Still, the Islands are peaceful. The police are well-respected by the community. Often the worst officers have to deal with are squabbling couples, and their only constant enemy is boredom. The last rebels, kidnappers, and other fugitives left the islands years before, when the Marines, Maritime Police, and other armed agencies established stations at Taganak, the largest of the seven islands.

© Janssen Mozar Martinez/ICSC

The people here are friendly. They are hospitable and kind. Living near the Malaysian border, they speak many languages, chief among them Bahasa Sama and Tausug. Though most are Muslim, a church is present as well, and the mayor himself is a convert to Islam, or ‘balik Islam.’

As fishers, one of their main resources is biodiversity.
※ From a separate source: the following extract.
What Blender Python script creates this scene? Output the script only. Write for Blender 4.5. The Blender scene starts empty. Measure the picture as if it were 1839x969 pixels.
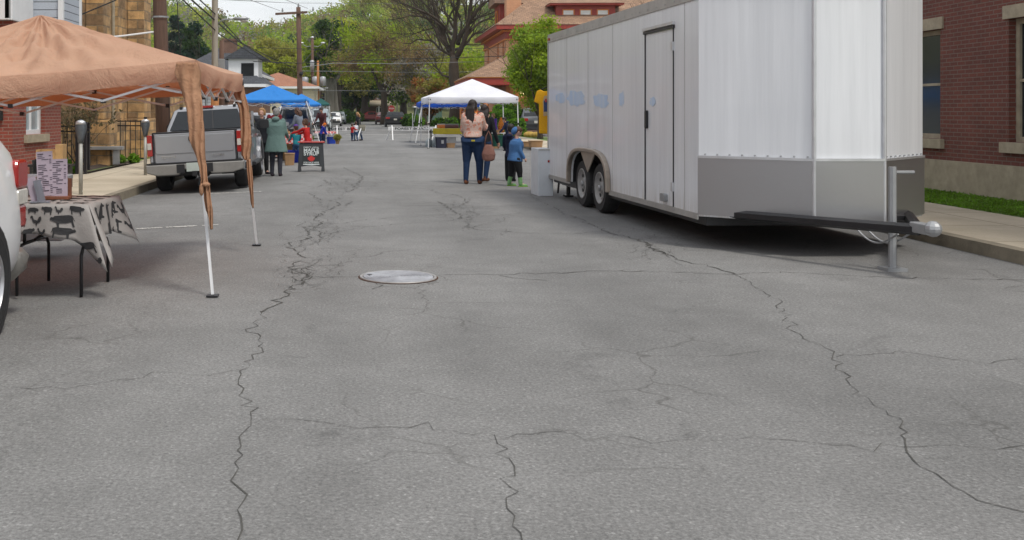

Every ecosystem is an integrated, interconnected web. What affects one part will ripple to the others. Adult Green Sea Turtles feed primarily on seagrass. They eat only the tips, keeping the grass healthy, and so maintaining the habitat where fishes and other wildlife live. If the turtles disappear, so too does the seagrass, the fishes living among the grass, and the people who feed on the fishes.

Of the seven Turtle Islands, Baguan is the most pristine. Only four wardens live on its soil. A green hill rises at its center. The jungle teems with birds and lizards. A reef sleeps near the coast. Each night turtles paddle out the surf and lay their eggs on the yellow sand.

Baguan is a glimpse of paradise. Far from the wardens’ station there are almost no signs of habitation. It is a giant cinematic still, a castaway’s island, with bright sunlit clearings and beaches gloriously empty of human presence.

Until reality floats in on the tide. The plastic bottle lands softly on the beach. Its contour disturbs the sand. The illusion of paradise is ruined.

Meanwhile, back at Taganak, concrete roads glow white from heat. The wells of Great Bakkungan remain deprived of freshwater. Shifting ocean currents, hotter seas, and capricious seasons impact the turtles and other aquatic wildlife.

May 23 is World Turtle Day. Founded 1990 by American Tortoise Rescue, it is dedicated to the conservation of turtles and tortoises around the world. Yet, despite the name, and because of a turtle’s significance within marine ecosystems, it may also be about protecting other forms of life as well.

Climate change is human in origin. Its tragedy is that it affects everything and everyone on Earth. Left unchecked, it will damage the Turtle Islands’ beaches into unrecognizability, and then where will the turtles go? It is our responsibility to make sure they, and the people who live on the Islands with them, will still have a place to return to.